Anyone reading 50 Shades of Gray? If so, I'm sorry. I got tricked into reading it, too. 3 hours of my life I'll never get back. And they say eating bacon shortens your life span. I firmly believe reading bad books takes minutes off your life. For all of you who read it and liked it, I'm glad. You keep your future life minutes. However, I'm a writer and I found the writing in this book to be atrocious. It's times like this when I see this book holding the bestseller list hostage that I think my dream of writing a book one day is futile. Actually, I could write it, but the chances that it would get published now seem about the same as me winning the lottery (and I don't play the lottery).

MiniMe and her friends have been in the pool a lot this week. Here's a tip - don't spend the money on a camera that is touted as waterproof. My teenager took her video camera, put it in a Ziploc bag and got clear footage underwater. Try it. (Bad for Kodak, great for Ziploc brand!)

Monday, July 2, 2012

My Pool is Hopping!


Lots of activity in and around my pool this summer. Today's pool guest was a turtle from the nearby pond. A big one, too. At first I tried to lure it out with some bread. When that didn't work (and let's face it, it was a stupid idea anyway), I had to chase it down and scoop it out with the net. You might think "chasing" a turtle would be pretty easy - turtles having a reputation for being slow and all. But they're a lot faster in the water.

The other "wild life" we had at the pool last week was my new pool boy. A young man I'll call Cabana Carl to protect the innocent was passing out fliers in my neighborhood last week for his pool business. I've been struggling to keep my pool from turning green for months. I've dumped so many chemicals in it that it is a miracle that turtle didn't turn into the creature from the black lagoon. For what I've spent on chemicals, I could have taken a nice little vacation.

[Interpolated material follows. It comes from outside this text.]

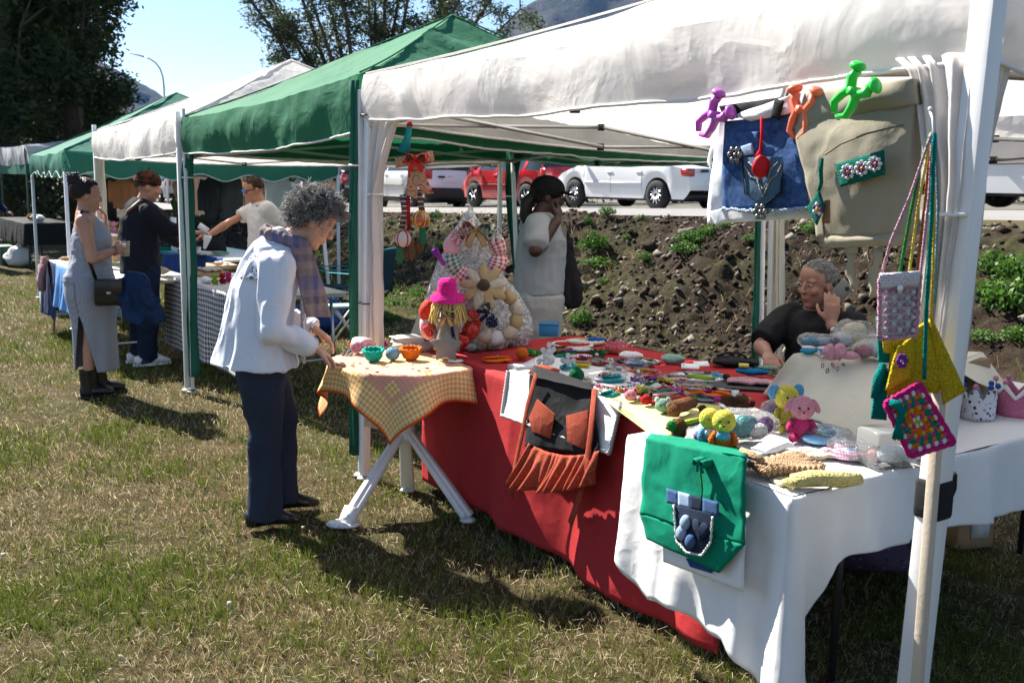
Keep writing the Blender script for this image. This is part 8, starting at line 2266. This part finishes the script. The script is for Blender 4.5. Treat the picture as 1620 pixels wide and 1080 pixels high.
f.cloth('trousers', JEAN, [([(0, y * .8, .87), (.0, y, .68), (.01, y, .46), (0, y, .06)], [(.12, .13), (.10, .11), (.085, .09), (.085, .09)]) for y in (-.10, .10)] + [([(-.02, 0, .8), (-.02, 0, .9)], [(.18, .14), (.175, .14)])], .012)
f.haircap(1.035, .42, (.045, .025, .015), (.09, .05, .03), 320, .02, 0, .0, .003, 10)
BLENS = plain('blue_mirror_lens', (.02, .16, .55), .08, .05, 3, 0, 20, .6, .8)
for y in (-1, 1):
 MB().ell(f.hc + f.F * .092 + f.Lf * y * .033 + f.U * .010, (.010, .030, .021), 14, 8, rot=Matrix((f.F, f.Lf, f.U)).transposed()).build('sunglass_lens', BLENS, f.b)
 MB().tube([f.hc + f.F * .088 + f.Lf * y * .058 + f.U * .015, f.hc + f.Lf * y * .082 + f.U * .012], .004, 6).build('sunglass_arm', BLACKP, f.b)
# -- woman standing in the shade
f = Fig('woman in a black cap, grey t-shirt and pale trousers standing in the shade', 858, 0, R(8), (.055, .026, .019), .0085, loc=V((PY(858, 400, 6.45).x, 6.45, 0)))
f.head((.03, 0, 1.535), (.98, -.10, -.12), (.08, 0, 1), 1.0)
f.neck((-.03, 0, 1.40), (.015, 0, 1.49), .056)
f.torso([(-.02, 0, .85, .18, .14), (-.02, 0, 1.05, .17, .14), (-.01, 0, 1.25, .18, .14), (-.02, 0, 1.39, .12, .09)])
e1, h1 = V((-.09, -.27, 1.215)), V((.055, -.215, 1.40)); f.arm((-.06, -.18, 1.34), e1, h1, 1.15, True); f.hand(h1, (.25, .55, .75), (-.6, .5, 0), 1, 1.0, .8)
e2, h2_ = V((.06, .24, 1.12)), V((.165, .10, 1.19)); f.arm((-.04, .18, 1.34), e2, h2_, 1.1); f.hand(h2_, (.5, -.75, .1), (.3, .2, -.9), -1, 1.0, .9)
for y in (-.1, .1): f.leg((-.01, y, .86), (.0, y, .47), (-.01, y, .10), (.12, y, .04), 1.1)
f.body(0)
GT = fabric('pale_grey_tshirt', (.33, .35, .37), .9, .08, .5, 9, trans=.05)
f.cloth('tshirt', GT, [([(-.02, 0, .92), (-.02, 0, 1.0), (-.01, 0, 1.15), (0, 0, 1.27), (-.015, 0, 1.37), (-.025, 0, 1.43)], [(.195, .165), (.195, .165), (.195, .165), (.205, .16), (.17, .12), (.075, .07)]), ([(-.05, -.17, 1.35), V((-.06, -.19, 1.34)).lerp(e1, .5), V((-.06, -.19, 1.34)).lerp(e1, .82)], [.095, .086, .082]), ([(-.04, .17, 1.35), V((-.04, .19, 1.34)).lerp(e2, .4), V((-.04, .19, 1.34)).lerp(e2, .75)], [.095, .092, .09])], .0095, wr=[(.007, 7, 7, 6, False), (.006, 10, 10, 8, True)], seed=41)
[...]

Then along comes Cabana Carl. His price was great - less than what I spent on chemicals last month. But what sealed the deal was MiniMe who said "Hire him Mom! He's hot!" as she peaked through the windows swooning. "So Cabana Carl," I said. "When can you start?"

He showed up the next day with his younger brother to clean the pool. MiniMe was beyond excited to see not one but two "hot" guys cleaning the pool. First thing she said was "Will they be taking their shirts off when they clean the pool?" No, I replied. It's not very hot today. "I hope next Wednesday there's a heatwave!" she exclaimed as she ran off to try and get pictures of the boys with her iPhone without them spying her.

I fully expect every teenage girl in the neighborhood will be at my house on Cabana Carl's next visit.